Instructions to follow: Reproduce all entries word for word.

[Source records]
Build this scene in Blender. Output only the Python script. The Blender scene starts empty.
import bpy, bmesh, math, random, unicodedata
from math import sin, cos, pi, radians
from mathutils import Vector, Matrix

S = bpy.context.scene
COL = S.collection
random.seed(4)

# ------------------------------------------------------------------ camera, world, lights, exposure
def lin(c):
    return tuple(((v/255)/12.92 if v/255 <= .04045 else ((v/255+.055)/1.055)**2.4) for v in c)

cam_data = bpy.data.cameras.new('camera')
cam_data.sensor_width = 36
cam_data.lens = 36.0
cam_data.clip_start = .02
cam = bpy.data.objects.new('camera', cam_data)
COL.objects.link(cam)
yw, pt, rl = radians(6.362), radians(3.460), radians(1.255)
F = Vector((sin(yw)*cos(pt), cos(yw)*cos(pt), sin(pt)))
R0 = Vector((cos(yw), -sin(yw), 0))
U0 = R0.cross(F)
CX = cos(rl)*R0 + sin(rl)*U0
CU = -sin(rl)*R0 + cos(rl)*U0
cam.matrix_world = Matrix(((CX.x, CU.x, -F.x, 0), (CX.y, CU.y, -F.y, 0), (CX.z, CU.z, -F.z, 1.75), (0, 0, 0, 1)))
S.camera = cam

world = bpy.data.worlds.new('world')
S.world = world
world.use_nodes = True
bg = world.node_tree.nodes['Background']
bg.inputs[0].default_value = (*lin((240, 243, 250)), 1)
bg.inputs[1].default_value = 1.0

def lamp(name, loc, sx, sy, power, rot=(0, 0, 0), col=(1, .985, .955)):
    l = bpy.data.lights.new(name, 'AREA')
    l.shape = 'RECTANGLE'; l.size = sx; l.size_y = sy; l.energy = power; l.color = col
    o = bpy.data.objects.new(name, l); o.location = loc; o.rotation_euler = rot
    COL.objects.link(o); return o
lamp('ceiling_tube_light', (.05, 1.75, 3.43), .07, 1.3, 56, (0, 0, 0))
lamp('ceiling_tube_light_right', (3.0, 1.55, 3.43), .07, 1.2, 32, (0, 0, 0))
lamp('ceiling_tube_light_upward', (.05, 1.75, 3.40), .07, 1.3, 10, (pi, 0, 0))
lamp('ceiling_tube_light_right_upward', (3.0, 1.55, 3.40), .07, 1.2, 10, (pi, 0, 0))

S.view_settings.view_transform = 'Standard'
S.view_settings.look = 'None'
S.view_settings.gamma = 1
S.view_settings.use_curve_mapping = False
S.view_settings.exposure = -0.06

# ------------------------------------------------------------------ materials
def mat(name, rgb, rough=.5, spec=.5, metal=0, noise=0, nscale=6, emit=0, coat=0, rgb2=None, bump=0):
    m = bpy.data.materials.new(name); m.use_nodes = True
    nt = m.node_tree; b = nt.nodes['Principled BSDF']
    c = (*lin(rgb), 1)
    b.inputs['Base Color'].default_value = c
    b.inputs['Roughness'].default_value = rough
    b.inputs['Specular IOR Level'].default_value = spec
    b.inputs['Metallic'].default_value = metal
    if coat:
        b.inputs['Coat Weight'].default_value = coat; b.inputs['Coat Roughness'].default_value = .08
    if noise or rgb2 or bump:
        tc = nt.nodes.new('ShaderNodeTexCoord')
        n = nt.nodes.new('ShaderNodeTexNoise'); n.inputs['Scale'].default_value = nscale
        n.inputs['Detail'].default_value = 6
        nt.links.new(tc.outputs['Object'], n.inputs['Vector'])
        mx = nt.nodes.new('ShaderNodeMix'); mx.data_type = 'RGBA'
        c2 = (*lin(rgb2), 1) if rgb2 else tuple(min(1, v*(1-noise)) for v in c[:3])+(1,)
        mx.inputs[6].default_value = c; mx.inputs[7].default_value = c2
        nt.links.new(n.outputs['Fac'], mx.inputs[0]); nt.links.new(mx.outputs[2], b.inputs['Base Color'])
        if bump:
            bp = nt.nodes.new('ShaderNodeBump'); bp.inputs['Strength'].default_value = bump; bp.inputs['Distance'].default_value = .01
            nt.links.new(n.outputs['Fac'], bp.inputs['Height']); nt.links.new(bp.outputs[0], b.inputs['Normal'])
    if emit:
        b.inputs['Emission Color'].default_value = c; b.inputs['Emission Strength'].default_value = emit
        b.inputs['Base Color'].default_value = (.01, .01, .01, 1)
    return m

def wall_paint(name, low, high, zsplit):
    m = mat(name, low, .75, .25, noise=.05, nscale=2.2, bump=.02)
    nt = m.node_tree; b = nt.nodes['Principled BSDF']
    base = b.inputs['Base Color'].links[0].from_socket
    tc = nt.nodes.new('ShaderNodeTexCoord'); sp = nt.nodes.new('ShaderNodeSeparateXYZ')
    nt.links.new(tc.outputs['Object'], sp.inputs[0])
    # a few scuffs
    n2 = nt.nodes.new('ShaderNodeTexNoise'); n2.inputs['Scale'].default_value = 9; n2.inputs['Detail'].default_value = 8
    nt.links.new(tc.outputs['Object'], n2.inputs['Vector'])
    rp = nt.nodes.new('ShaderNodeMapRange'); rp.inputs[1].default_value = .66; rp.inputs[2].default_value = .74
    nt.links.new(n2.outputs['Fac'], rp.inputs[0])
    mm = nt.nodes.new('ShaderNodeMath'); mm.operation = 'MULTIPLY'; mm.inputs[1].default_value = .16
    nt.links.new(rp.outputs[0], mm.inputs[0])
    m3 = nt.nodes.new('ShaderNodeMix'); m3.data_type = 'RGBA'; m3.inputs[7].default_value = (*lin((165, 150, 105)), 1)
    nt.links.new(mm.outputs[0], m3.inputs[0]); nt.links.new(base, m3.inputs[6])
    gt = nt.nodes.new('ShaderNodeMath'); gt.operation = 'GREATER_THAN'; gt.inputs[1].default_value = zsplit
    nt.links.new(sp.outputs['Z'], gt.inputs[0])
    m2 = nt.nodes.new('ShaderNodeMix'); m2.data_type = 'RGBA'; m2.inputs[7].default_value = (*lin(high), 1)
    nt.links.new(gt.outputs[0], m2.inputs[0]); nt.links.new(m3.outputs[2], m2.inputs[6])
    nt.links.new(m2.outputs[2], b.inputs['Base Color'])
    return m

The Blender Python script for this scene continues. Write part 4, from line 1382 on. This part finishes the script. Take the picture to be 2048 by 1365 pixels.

Full output:
Build this scene in Blender. Output only the Python script. The Blender scene starts empty.
import bpy, bmesh, math, random, unicodedata
from math import sin, cos, pi, radians
from mathutils import Vector, Matrix

S = bpy.context.scene
COL = S.collection
random.seed(4)

# ------------------------------------------------------------------ camera, world, lights, exposure
def lin(c):
    return tuple(((v/255)/12.92 if v/255 <= .04045 else ((v/255+.055)/1.055)**2.4) for v in c)

cam_data = bpy.data.cameras.new('camera')
cam_data.sensor_width = 36
cam_data.lens = 36.0
cam_data.clip_start = .02
cam = bpy.data.objects.new('camera', cam_data)
COL.objects.link(cam)
yw, pt, rl = radians(6.362), radians(3.460), radians(1.255)
F = Vector((sin(yw)*cos(pt), cos(yw)*cos(pt), sin(pt)))
R0 = Vector((cos(yw), -sin(yw), 0))
U0 = R0.cross(F)
CX = cos(rl)*R0 + sin(rl)*U0
CU = -sin(rl)*R0 + cos(rl)*U0
cam.matrix_world = Matrix(((CX.x, CU.x, -F.x, 0), (CX.y, CU.y, -F.y, 0), (CX.z, CU.z, -F.z, 1.75), (0, 0, 0, 1)))
S.camera = cam

world = bpy.data.worlds.new('world')
S.world = world
world.use_nodes = True
bg = world.node_tree.nodes['Background']
bg.inputs[0].default_value = (*lin((240, 243, 250)), 1)
bg.inputs[1].default_value = 1.0

def lamp(name, loc, sx, sy, power, rot=(0, 0, 0), col=(1, .985, .955)):
    l = bpy.data.lights.new(name, 'AREA')
    l.shape = 'RECTANGLE'; l.size = sx; l.size_y = sy; l.energy = power; l.color = col
    o = bpy.data.objects.new(name, l); o.location = loc; o.rotation_euler = rot
    COL.objects.link(o); return o
lamp('ceiling_tube_light', (.05, 1.75, 3.43), .07, 1.3, 56, (0, 0, 0))
lamp('ceiling_tube_light_right', (3.0, 1.55, 3.43), .07, 1.2, 32, (0, 0, 0))
lamp('ceiling_tube_light_upward', (.05, 1.75, 3.40), .07, 1.3, 10, (pi, 0, 0))
lamp('ceiling_tube_light_right_upward', (3.0, 1.55, 3.40), .07, 1.2, 10, (pi, 0, 0))

S.view_settings.view_transform = 'Standard'
S.view_settings.look = 'None'
S.view_settings.gamma = 1
S.view_settings.use_curve_mapping = False
S.view_settings.exposure = -0.06

# ------------------------------------------------------------------ materials
def mat(name, rgb, rough=.5, spec=.5, metal=0, noise=0, nscale=6, emit=0, coat=0, rgb2=None, bump=0):
    m = bpy.data.materials.new(name); m.use_nodes = True
    nt = m.node_tree; b = nt.nodes['Principled BSDF']
    c = (*lin(rgb), 1)
    b.inputs['Base Color'].default_value = c
    b.inputs['Roughness'].default_value = rough
    b.inputs['Specular IOR Level'].default_value = spec
    b.inputs['Metallic'].default_value = metal
    if coat:
        b.inputs['Coat Weight'].default_value = coat; b.inputs['Coat Roughness'].default_value = .08
    if noise or rgb2 or bump:
        tc = nt.nodes.new('ShaderNodeTexCoord')
        n = nt.nodes.new('ShaderNodeTexNoise'); n.inputs['Scale'].default_value = nscale
        n.inputs['Detail'].default_value = 6
        nt.links.new(tc.outputs['Object'], n.inputs['Vector'])
        mx = nt.nodes.new('ShaderNodeMix'); mx.data_type = 'RGBA'
        c2 = (*lin(rgb2), 1) if rgb2 else tuple(min(1, v*(1-noise)) for v in c[:3])+(1,)
        mx.inputs[6].default_value = c; mx.inputs[7].default_value = c2
        nt.links.new(n.outputs['Fac'], mx.inputs[0]); nt.links.new(mx.outputs[2], b.inputs['Base Color'])
        if bump:
            bp = nt.nodes.new('ShaderNodeBump'); bp.inputs['Strength'].default_value = bump; bp.inputs['Distance'].default_value = .01
            nt.links.new(n.outputs['Fac'], bp.inputs['Height']); nt.links.new(bp.outputs[0], b.inputs['Normal'])
    if emit:
        b.inputs['Emission Color'].default_value = c; b.inputs['Emission Strength'].default_value = emit
        b.inputs['Base Color'].default_value = (.01, .01, .01, 1)
    return m

def wall_paint(name, low, high, zsplit):
    m = mat(name, low, .75, .25, noise=.05, nscale=2.2, bump=.02)
    nt = m.node_tree; b = nt.nodes['Principled BSDF']
    base = b.inputs['Base Color'].links[0].from_socket
    tc = nt.nodes.new('ShaderNodeTexCoord'); sp = nt.nodes.new('ShaderNodeSeparateXYZ')
    nt.links.new(tc.outputs['Object'], sp.inputs[0])
    # a few scuffs
    n2 = nt.nodes.new('ShaderNodeTexNoise'); n2.inputs['Scale'].default_value = 9; n2.inputs['Detail'].default_value = 8
    nt.links.new(tc.outputs['Object'], n2.inputs['Vector'])
    rp = nt.nodes.new('ShaderNodeMapRange'); rp.inputs[1].default_value = .66; rp.inputs[2].default_value = .74
    nt.links.new(n2.outputs['Fac'], rp.inputs[0])
    mm = nt.nodes.new('ShaderNodeMath'); mm.operation = 'MULTIPLY'; mm.inputs[1].default_value = .16
    nt.links.new(rp.outputs[0], mm.inputs[0])
    m3 = nt.nodes.new('ShaderNodeMix'); m3.data_type = 'RGBA'; m3.inputs[7].default_value = (*lin((165, 150, 105)), 1)
    nt.links.new(mm.outputs[0], m3.inputs[0]); nt.links.new(base, m3.inputs[6])
    gt = nt.nodes.new('ShaderNodeMath'); gt.operation = 'GREATER_THAN'; gt.inputs[1].default_value = zsplit
    nt.links.new(sp.outputs['Z'], gt.inputs[0])
    m2 = nt.nodes.new('ShaderNodeMix'); m2.data_type = 'RGBA'; m2.inputs[7].default_value = (*lin(high), 1)
    nt.links.new(gt.outputs[0], m2.inputs[0]); nt.links.new(m3.outputs[2], m2.inputs[6])
    nt.links.new(m2.outputs[2], b.inputs['Base Color'])
    return m

The Blender Python script for this scene continues. Write part 4, from line 1382 on. This part finishes the script. Take the picture to be 2048 by 1365 pixels.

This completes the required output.